%%
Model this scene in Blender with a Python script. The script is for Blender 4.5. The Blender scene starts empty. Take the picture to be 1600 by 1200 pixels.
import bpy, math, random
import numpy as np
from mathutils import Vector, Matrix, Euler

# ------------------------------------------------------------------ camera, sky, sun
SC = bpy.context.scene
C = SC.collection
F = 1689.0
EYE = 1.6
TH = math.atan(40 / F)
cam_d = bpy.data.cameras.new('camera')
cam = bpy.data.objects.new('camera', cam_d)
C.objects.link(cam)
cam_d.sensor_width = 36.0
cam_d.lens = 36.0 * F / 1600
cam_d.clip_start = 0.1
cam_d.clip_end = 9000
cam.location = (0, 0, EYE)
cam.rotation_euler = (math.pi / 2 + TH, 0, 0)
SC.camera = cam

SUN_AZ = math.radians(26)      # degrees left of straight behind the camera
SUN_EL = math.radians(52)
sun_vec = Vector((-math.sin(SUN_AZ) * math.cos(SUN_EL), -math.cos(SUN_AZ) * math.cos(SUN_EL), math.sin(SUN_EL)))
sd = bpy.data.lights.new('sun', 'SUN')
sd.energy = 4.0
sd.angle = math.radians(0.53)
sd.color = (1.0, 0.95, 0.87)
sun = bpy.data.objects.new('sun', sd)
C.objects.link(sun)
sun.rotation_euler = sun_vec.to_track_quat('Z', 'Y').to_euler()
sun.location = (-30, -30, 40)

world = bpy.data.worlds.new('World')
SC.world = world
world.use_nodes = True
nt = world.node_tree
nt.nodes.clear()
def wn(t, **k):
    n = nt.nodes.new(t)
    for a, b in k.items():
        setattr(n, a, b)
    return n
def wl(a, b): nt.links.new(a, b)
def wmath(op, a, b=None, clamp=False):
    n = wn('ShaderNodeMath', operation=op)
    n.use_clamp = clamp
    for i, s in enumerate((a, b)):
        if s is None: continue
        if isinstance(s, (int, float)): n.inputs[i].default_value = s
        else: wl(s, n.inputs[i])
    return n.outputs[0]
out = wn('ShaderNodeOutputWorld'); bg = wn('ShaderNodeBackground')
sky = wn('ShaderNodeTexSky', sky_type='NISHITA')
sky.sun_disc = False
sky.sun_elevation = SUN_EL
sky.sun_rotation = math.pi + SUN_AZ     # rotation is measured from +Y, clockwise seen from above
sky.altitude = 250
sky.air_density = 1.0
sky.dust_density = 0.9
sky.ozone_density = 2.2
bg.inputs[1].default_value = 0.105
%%
* PROMPT *
Copy every line exactly. Leave nothing out.

* RESULT OF THE EXERCISE *
Model this scene in Blender with a Python script. The script is for Blender 4.5. The Blender scene starts empty. Take the picture to be 1600 by 1200 pixels.
import bpy, math, random
import numpy as np
from mathutils import Vector, Matrix, Euler

# ------------------------------------------------------------------ camera, sky, sun
SC = bpy.context.scene
C = SC.collection
F = 1689.0
EYE = 1.6
TH = math.atan(40 / F)
cam_d = bpy.data.cameras.new('camera')
cam = bpy.data.objects.new('camera', cam_d)
C.objects.link(cam)
cam_d.sensor_width = 36.0
cam_d.lens = 36.0 * F / 1600
cam_d.clip_start = 0.1
cam_d.clip_end = 9000
cam.location = (0, 0, EYE)
cam.rotation_euler = (math.pi / 2 + TH, 0, 0)
SC.camera = cam

SUN_AZ = math.radians(26)      # degrees left of straight behind the camera
SUN_EL = math.radians(52)
sun_vec = Vector((-math.sin(SUN_AZ) * math.cos(SUN_EL), -math.cos(SUN_AZ) * math.cos(SUN_EL), math.sin(SUN_EL)))
sd = bpy.data.lights.new('sun', 'SUN')
sd.energy = 4.0
sd.angle = math.radians(0.53)
sd.color = (1.0, 0.95, 0.87)
sun = bpy.data.objects.new('sun', sd)
C.objects.link(sun)
sun.rotation_euler = sun_vec.to_track_quat('Z', 'Y').to_euler()
sun.location = (-30, -30, 40)

world = bpy.data.worlds.new('World')
SC.world = world
world.use_nodes = True
nt = world.node_tree
nt.nodes.clear()
def wn(t, **k):
    n = nt.nodes.new(t)
    for a, b in k.items():
        setattr(n, a, b)
    return n
def wl(a, b): nt.links.new(a, b)
def wmath(op, a, b=None, clamp=False):
    n = wn('ShaderNodeMath', operation=op)
    n.use_clamp = clamp
    for i, s in enumerate((a, b)):
        if s is None: continue
        if isinstance(s, (int, float)): n.inputs[i].default_value = s
        else: wl(s, n.inputs[i])
    return n.outputs[0]
out = wn('ShaderNodeOutputWorld'); bg = wn('ShaderNodeBackground')
sky = wn('ShaderNodeTexSky', sky_type='NISHITA')
sky.sun_disc = False
sky.sun_elevation = SUN_EL
sky.sun_rotation = math.pi + SUN_AZ     # rotation is measured from +Y, clockwise seen from above
sky.altitude = 250
sky.air_density = 1.0
sky.dust_density = 0.9
sky.ozone_density = 2.2
bg.inputs[1].default_value = 0.105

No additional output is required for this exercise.